DIRECTIVE:
Search the material for the string "picture" and copy each line where it occurs.

GIVEN DATA:
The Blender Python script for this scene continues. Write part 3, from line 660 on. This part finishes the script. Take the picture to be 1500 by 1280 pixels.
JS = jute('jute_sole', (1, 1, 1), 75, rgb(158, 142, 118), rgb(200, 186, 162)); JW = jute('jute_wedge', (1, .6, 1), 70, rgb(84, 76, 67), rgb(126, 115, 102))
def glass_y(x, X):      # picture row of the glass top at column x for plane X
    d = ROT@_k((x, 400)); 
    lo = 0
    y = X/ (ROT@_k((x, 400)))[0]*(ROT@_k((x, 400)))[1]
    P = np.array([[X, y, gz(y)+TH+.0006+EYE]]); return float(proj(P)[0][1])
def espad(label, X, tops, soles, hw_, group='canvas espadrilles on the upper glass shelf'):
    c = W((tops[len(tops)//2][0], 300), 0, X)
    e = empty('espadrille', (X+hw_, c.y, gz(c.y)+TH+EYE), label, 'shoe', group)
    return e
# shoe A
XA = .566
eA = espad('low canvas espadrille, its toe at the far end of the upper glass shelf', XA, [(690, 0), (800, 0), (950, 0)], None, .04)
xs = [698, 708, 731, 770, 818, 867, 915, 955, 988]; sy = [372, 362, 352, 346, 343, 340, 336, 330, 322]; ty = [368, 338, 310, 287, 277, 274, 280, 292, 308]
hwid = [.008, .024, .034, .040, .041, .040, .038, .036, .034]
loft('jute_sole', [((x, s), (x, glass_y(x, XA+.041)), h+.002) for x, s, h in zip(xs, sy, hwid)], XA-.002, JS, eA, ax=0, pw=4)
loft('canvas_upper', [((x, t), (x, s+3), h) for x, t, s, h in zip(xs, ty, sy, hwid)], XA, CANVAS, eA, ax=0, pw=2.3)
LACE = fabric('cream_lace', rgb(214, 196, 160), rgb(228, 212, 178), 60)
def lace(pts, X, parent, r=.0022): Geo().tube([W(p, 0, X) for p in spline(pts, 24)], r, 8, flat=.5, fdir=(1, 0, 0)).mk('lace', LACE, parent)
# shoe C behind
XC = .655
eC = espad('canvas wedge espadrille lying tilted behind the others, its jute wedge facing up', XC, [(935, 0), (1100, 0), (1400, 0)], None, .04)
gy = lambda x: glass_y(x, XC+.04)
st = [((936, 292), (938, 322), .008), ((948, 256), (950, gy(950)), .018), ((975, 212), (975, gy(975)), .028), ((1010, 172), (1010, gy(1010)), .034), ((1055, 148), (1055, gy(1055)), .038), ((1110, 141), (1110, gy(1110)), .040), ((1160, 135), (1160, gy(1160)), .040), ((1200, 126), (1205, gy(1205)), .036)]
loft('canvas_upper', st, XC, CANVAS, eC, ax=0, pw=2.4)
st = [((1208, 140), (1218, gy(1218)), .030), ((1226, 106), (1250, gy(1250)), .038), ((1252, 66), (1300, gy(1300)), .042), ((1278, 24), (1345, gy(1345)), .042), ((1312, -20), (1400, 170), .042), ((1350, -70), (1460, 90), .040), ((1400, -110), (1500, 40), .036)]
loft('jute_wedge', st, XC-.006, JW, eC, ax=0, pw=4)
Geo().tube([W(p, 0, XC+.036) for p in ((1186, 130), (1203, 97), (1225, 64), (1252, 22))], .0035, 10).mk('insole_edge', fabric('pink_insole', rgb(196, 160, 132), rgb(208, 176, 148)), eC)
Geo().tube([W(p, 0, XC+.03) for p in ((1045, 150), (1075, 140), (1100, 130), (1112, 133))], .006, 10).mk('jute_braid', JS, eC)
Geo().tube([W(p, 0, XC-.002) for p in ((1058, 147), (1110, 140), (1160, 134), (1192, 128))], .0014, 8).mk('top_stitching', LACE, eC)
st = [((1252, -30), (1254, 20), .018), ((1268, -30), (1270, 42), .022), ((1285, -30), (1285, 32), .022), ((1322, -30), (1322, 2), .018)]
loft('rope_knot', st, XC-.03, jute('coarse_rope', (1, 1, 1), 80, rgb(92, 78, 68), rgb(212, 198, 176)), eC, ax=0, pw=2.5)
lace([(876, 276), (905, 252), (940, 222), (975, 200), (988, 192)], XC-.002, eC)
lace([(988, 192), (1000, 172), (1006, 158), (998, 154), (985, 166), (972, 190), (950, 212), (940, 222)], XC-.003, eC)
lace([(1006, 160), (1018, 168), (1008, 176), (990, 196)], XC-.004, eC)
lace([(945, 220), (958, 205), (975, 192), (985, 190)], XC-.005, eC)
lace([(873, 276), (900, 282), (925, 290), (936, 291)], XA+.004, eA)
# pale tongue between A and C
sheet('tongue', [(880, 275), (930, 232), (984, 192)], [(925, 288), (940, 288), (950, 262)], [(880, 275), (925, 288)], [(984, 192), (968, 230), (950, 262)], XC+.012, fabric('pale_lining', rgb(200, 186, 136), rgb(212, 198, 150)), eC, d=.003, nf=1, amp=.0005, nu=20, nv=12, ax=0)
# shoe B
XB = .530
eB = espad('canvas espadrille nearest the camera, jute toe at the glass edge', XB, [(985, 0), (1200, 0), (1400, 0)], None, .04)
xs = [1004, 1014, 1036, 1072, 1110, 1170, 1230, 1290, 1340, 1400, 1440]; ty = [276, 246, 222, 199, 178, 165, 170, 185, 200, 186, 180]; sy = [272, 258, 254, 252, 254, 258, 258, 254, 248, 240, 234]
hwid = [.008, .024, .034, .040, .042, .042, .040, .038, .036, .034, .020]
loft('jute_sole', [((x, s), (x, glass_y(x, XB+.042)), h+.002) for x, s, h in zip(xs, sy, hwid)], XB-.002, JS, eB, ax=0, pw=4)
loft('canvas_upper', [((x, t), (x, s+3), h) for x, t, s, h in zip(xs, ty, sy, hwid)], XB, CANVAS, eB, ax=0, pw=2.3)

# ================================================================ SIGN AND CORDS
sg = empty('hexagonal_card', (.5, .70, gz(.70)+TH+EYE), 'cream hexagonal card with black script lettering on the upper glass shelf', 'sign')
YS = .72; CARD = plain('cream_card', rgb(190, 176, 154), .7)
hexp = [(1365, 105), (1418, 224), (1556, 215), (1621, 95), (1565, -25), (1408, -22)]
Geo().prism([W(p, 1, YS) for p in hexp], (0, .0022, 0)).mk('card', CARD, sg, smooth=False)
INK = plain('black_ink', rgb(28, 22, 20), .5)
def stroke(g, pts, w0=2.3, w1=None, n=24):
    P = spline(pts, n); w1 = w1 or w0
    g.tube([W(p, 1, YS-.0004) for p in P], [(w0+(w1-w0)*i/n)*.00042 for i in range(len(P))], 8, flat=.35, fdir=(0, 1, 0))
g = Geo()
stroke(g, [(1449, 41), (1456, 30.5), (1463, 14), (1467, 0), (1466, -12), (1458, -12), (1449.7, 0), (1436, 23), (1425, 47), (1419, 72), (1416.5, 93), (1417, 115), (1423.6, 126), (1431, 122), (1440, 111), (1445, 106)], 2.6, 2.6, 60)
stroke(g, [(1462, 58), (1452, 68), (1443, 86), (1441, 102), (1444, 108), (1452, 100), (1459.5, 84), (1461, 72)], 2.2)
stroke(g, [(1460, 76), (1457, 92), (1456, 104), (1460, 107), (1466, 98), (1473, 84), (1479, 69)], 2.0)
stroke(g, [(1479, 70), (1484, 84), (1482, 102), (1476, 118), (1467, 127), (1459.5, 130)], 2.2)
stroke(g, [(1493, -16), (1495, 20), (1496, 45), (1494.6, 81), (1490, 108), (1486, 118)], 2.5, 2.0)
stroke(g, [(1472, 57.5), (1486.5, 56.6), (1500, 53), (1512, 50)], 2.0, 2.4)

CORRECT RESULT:
The Blender Python script for this scene continues. Write part 3, from line 660 on. This part finishes the script. Take the picture to be 1500 by 1280 pixels.
def glass_y(x, X):      # picture row of the glass top at column x for plane X